Current at a distance and resonant transparency in Weyl semimetals
Yuval Baum, Erez Berg, S. A. Parameswaran, Ady Stern

TL;DR
This paper proposes robust, experimentally accessible methods to directly probe Fermi arcs in Weyl semimetals using magnetic field-dependent non-local voltages and electromagnetic resonances, bypassing quantum coherence requirements.
Contribution
It introduces two novel experimental techniques to detect Fermi arcs in Weyl semimetals that are more robust than quantum interference effects.
Findings
Non-local DC voltage varies with magnetic field.
Electromagnetic wave transmission shows sharp resonances.
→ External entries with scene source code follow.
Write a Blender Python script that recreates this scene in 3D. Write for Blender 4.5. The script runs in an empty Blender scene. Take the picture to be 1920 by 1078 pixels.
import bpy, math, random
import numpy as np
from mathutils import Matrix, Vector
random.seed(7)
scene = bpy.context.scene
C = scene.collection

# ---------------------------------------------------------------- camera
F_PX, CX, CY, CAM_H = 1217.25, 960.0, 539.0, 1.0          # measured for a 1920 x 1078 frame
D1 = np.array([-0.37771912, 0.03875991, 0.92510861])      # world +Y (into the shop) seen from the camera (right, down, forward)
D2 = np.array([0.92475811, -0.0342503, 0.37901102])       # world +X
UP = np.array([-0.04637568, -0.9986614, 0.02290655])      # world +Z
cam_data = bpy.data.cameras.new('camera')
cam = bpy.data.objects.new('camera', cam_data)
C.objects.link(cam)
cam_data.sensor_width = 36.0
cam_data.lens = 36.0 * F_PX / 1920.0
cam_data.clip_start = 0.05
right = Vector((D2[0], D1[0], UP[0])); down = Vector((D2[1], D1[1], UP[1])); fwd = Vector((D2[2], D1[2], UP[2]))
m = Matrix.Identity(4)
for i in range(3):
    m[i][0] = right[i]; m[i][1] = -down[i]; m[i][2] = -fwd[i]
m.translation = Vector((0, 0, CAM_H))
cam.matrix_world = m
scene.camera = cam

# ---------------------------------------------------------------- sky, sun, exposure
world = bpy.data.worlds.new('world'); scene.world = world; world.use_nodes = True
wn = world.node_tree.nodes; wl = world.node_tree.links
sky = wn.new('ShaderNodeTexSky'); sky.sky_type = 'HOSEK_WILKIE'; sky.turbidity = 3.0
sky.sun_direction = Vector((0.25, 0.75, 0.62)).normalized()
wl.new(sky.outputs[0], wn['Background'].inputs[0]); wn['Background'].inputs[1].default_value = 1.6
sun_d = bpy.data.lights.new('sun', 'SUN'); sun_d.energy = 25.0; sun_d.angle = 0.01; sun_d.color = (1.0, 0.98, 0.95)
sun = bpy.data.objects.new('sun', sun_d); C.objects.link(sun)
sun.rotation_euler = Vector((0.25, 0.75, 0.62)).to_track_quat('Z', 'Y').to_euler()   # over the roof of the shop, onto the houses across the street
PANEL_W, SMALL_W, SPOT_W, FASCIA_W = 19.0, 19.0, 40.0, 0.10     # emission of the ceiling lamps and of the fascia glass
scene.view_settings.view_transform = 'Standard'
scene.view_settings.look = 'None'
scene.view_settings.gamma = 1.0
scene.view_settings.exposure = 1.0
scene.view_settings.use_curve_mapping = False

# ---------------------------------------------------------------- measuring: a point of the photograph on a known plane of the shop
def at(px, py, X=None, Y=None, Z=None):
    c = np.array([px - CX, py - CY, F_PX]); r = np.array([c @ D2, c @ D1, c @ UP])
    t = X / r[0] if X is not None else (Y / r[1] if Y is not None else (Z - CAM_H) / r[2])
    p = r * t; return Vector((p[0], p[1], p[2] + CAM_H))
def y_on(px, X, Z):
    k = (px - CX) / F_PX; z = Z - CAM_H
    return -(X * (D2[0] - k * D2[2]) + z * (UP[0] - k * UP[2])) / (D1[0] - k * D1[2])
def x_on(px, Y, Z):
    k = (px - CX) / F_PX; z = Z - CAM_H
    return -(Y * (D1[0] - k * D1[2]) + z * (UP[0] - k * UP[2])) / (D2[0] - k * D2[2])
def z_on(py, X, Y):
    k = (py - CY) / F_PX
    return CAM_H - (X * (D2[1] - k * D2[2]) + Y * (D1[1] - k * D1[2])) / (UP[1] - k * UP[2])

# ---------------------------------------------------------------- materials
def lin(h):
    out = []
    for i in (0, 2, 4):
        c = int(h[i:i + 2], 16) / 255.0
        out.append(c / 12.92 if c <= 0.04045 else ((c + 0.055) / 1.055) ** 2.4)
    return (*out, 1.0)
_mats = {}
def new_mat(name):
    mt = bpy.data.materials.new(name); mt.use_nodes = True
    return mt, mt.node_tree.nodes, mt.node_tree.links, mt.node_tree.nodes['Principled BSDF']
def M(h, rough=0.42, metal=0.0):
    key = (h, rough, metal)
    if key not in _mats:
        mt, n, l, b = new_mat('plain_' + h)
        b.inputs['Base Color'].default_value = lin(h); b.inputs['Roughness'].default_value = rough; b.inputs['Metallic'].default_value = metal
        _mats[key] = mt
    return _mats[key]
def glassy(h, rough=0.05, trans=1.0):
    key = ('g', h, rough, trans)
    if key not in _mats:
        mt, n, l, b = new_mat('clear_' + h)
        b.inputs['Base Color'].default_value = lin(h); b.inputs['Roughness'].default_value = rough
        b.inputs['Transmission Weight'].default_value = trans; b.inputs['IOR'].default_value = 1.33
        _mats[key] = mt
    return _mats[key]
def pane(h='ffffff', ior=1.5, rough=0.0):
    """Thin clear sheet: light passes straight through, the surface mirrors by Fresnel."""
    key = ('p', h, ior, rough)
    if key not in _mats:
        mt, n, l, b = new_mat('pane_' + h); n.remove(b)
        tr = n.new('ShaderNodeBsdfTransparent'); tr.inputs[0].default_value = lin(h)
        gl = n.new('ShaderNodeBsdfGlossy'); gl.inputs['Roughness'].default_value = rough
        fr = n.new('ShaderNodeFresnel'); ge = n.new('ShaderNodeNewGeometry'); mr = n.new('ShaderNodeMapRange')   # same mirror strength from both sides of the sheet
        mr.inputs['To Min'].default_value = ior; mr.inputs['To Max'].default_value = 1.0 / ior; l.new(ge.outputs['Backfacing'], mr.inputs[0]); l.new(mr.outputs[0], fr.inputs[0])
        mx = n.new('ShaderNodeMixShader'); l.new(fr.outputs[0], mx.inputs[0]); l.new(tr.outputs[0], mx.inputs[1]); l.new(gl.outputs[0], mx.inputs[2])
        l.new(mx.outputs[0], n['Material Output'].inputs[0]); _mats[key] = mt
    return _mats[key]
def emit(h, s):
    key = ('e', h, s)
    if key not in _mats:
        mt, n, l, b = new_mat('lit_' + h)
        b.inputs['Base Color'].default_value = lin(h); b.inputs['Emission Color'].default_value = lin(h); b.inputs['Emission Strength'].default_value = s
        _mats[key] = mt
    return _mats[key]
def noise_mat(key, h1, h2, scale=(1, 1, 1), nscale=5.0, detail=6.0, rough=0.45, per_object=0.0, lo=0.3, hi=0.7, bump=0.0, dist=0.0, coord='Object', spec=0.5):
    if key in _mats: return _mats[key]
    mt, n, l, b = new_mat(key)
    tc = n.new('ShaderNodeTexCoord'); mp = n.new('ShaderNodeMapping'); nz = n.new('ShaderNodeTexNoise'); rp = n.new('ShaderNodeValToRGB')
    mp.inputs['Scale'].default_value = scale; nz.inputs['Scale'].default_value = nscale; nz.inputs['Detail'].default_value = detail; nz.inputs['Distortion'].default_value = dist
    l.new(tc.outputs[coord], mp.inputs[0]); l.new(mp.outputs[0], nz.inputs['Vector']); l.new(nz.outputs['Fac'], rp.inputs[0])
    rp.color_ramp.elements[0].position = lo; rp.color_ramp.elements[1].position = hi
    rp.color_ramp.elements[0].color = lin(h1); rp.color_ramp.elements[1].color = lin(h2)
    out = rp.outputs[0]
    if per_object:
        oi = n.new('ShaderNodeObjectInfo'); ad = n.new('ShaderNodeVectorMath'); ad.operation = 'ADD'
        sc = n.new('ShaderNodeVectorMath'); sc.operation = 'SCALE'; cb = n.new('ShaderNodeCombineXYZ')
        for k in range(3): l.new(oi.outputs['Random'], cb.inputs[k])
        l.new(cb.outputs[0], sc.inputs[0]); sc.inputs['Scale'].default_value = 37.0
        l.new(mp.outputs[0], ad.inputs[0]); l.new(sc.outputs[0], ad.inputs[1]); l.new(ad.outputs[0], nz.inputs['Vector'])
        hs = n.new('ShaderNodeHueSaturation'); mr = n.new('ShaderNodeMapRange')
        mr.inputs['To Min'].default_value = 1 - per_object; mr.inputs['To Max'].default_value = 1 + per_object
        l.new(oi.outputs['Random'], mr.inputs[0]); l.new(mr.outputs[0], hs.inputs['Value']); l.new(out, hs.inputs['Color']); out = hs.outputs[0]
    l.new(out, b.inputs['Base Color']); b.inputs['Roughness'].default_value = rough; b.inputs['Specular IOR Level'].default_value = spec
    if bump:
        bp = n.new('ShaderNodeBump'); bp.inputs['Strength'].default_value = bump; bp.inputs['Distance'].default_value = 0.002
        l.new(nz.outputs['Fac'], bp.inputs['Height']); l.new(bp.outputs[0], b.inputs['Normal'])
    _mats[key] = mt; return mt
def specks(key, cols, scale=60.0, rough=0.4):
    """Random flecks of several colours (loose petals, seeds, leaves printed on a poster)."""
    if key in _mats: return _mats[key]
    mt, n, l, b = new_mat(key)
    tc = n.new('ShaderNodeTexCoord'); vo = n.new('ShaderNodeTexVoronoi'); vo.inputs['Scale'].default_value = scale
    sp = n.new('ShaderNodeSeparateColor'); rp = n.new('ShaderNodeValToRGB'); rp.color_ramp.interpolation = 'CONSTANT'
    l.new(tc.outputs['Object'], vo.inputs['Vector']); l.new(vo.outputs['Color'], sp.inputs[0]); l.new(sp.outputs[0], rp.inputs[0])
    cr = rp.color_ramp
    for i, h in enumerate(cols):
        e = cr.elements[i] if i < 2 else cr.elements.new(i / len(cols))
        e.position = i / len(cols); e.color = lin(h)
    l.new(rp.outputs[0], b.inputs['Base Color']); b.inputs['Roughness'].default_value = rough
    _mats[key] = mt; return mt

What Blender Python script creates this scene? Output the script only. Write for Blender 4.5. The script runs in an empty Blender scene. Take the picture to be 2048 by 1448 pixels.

Methods are applicable to Dirac semimetals.
Abstract
Surface Fermi arcs are the most prominent manifestation of the topological nature of Weyl semimetals. In the presence of a static magnetic field oriented perpendicular to the sample surface, their existence leads to unique inter-surface cyclotron orbits. We propose two experiments which directly probe the Fermi arcs: a magnetic field dependent non-local DC voltage and sharp resonances in the transmission of electromagnetic waves at frequencies controlled by the field. We show that these experiments do not rely on quantum mechanical phase coherence, which renders them far more robust and experimentally accessible than quantum effects. We also comment on the applicability of these ideas to Dirac semimetals.